There wasn’t one piece by artists such as Chantala Kommanivanh, Sisavanh Phoutavong Houghton, Loy Khambay Correa, Sayon Syprasoeuth, Vongduane Manivong, Sompaseuth Chounlamany. or Nor Sanavongsay; all creators who are regularly presenting work in public that specifically engages the Lao diaspora and the war. Many of them have roots in the Midwest. This isn’t even a complete list of who could have been included.

A digital display monitor in the exhibit means it would have been possible to include video works such as the recent award-winning Lao American documentary Origin Story following Kulap Vilaysack’s journey from Minnesota to Laos to find her true roots and heritage, featured in the Star Tribune literally last month. Thavisouk Phrasavath’s documentary Nerakhoon: The Betrayal was nominated for an Oscar and won an Emmy, and marked its 10th anniversary last year and is still being taught in Asian American Studies classes in Minnesota at the U of M. Missed opportunity upon missed opportunity.

I’m going to refrain from calling it curatorial malpractice, but I won’t be recommending this exhibit to any of my fellow Lao in Minnesota. We can and must do better, as we build a peaceful legacy for the next generation to help one another value the stories within ourselves; those journeys and sacrifices we faced, even against the constant efforts of erasure by our peers and neighbors. 

Tens years ago I became the first Lao American to be honored with a National Endowment for the Arts Fellowship in Literature for Poetry.
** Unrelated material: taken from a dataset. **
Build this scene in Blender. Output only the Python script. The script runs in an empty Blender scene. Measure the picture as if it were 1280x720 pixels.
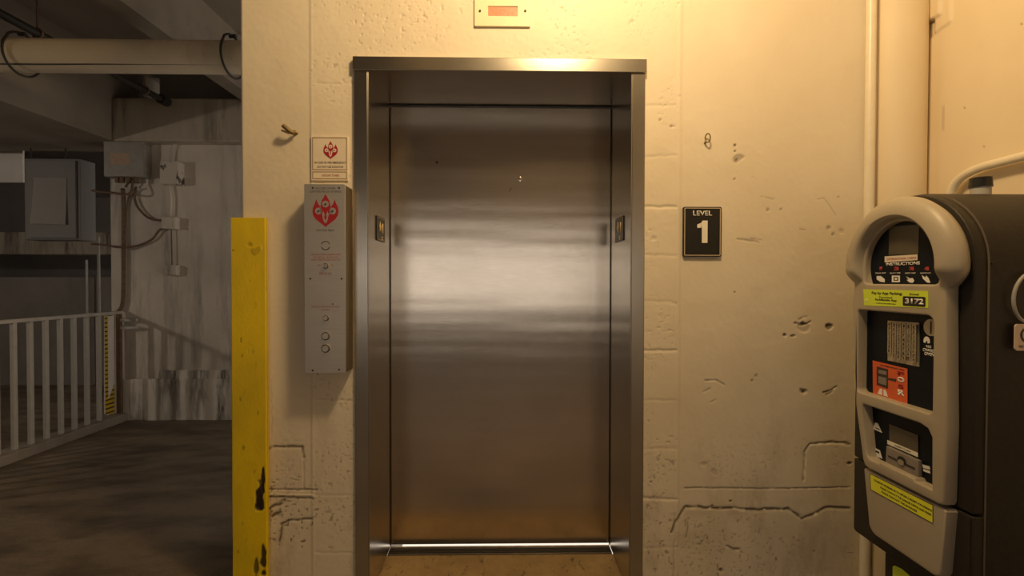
import bpy, bmesh, math, random
import numpy as np
from mathutils import Vector, Matrix
random.seed(7)
C = bpy.context.scene.collection
SC = bpy.context.scene
PI = math.pi

# ------------------------------------------------------------------ camera
CP = np.array([0.0140, 0.0, 1.2894]); FPX = 600.0
yaw, pitch, roll = .01725, -.01377, .00183
fw = np.array([math.sin(yaw)*math.cos(pitch), math.cos(yaw)*math.cos(pitch), math.sin(pitch)])
r0 = np.array([math.cos(yaw), -math.sin(yaw), 0.0]); u0 = np.cross(r0, fw)
RT = math.cos(roll)*r0+math.sin(roll)*u0; UP = -math.sin(roll)*r0+math.cos(roll)*u0
cam = bpy.data.cameras.new('camera'); camo = bpy.data.objects.new('camera', cam); C.objects.link(camo)
m = Matrix.Identity(4)
for i in range(3):
    m[i][0] = RT[i]; m[i][1] = UP[i]; m[i][2] = -fw[i]; m[i][3] = CP[i]
camo.matrix_world = m
cam.sensor_width = 36.0; cam.lens = 36.0*FPX/1280; cam.clip_start = .02; cam.clip_end = 200
SC.camera = camo
def at(x, y, **k):
    d = fw*FPX+RT*(x-640)+UP*(360-y)
    for a, i in (('X', 0), ('Y', 1), ('Z', 2)):
        if a in k: return CP+d*((k[a]-CP[i])/d[i])

# ------------------------------------------------------------------ light
SC.view_settings.view_transform = 'Standard'; SC.view_settings.look = 'None'
SC.view_settings.exposure = 0.12; SC.view_settings.gamma = 1.0; SC.view_settings.use_curve_mapping = False
w = bpy.data.worlds.new('world'); SC.world = w; w.use_nodes = True
w.node_tree.nodes['Background'].inputs[0].default_value = (1.0, 0.88, 0.74, 1)
w.node_tree.nodes['Background'].inputs[1].default_value = 1.05
def point(name, loc, col, e, rad=.08):
    l = bpy.data.lights.new(name, 'POINT'); l.color = col; l.energy = e; l.shadow_soft_size = rad
    o = bpy.data.objects.new(name, l); o.location = loc; C.objects.link(o); return o
def area(name, loc, rot, col, e, sx, sy):
    l = bpy.data.lights.new(name, 'AREA'); l.shape = 'RECTANGLE'; l.size = sx; l.size_y = sy; l.color = col; l.energy = e
    o = bpy.data.objects.new(name, l); o.location = loc; o.rotation_euler = rot; C.objects.link(o); return o
point('lobby_lamp', (.34, .98, 2.92), (1.0, .70, .35), 80, .14)
point('ramp_lamp', (-5.6, 1.8, 1.94), (1.0, .88, .72), 46, .04)

# ------------------------------------------------------------------ materials
def nt(name):
    M = bpy.data.materials.new(name); M.use_nodes = True
    n = M.node_tree; return M, n, n.nodes['Principled BSDF']
def nd(n, t, **k):
    x = n.nodes.new(t)
    for a, b in k.items(): setattr(x, a, b)
    return x
def tex_noise(n, scale, sxyz=(1, 1, 1), detail=5, rough=.6, off=(0, 0, 0)):
    tc = nd(n, 'ShaderNodeNewGeometry'); mp = nd(n, 'ShaderNodeMapping')
    n.links.new(tc.outputs['Position'], mp.inputs[0]); mp.inputs['Scale'].default_value = sxyz; mp.inputs['Location'].default_value = off
    t = nd(n, 'ShaderNodeTexNoise'); t.inputs['Scale'].default_value = scale; t.inputs['Detail'].default_value = detail
    t.inputs['Roughness'].default_value = rough; n.links.new(mp.outputs[0], t.inputs['Vector']); return t.outputs[0]
def ramp(n, src, stops):
    r = nd(n, 'ShaderNodeValToRGB'); e = r.color_ramp.elements
    while len(e) < len(stops): e.new(.5)
    for q, (p, c) in zip(e, stops):
        q.position = p; q.color = (c, c, c, 1) if isinstance(c, (int, float)) else (*c, 1)
    n.links.new(src, r.inputs[0]); return r.outputs[0]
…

In my statement to the community, I said  “There are stories and poems I can’t wait to share with you all in celebration of our journey together. Change is possible only through the free expression of the many voices of a diverse people. It is one of the true joys of life,” further adding “I recognize those who gave so much around the world to bring us to this point. Some names we know, so many we do not. I thank those voices, those souls, and add my own to our collective story of freedom and dreamers. And to those who come upon these words of mine: Write. Create. Add your voice to this magnificent tale.”

To all of my students, I ask you to take heart. As heartbreaking as this exclusion is, it is not the end. But it is a lesson. And we must keep reaching for the best within ourselves and share our journeys with courage and relentless persistence. Make the spaces you want to see. Keep hope.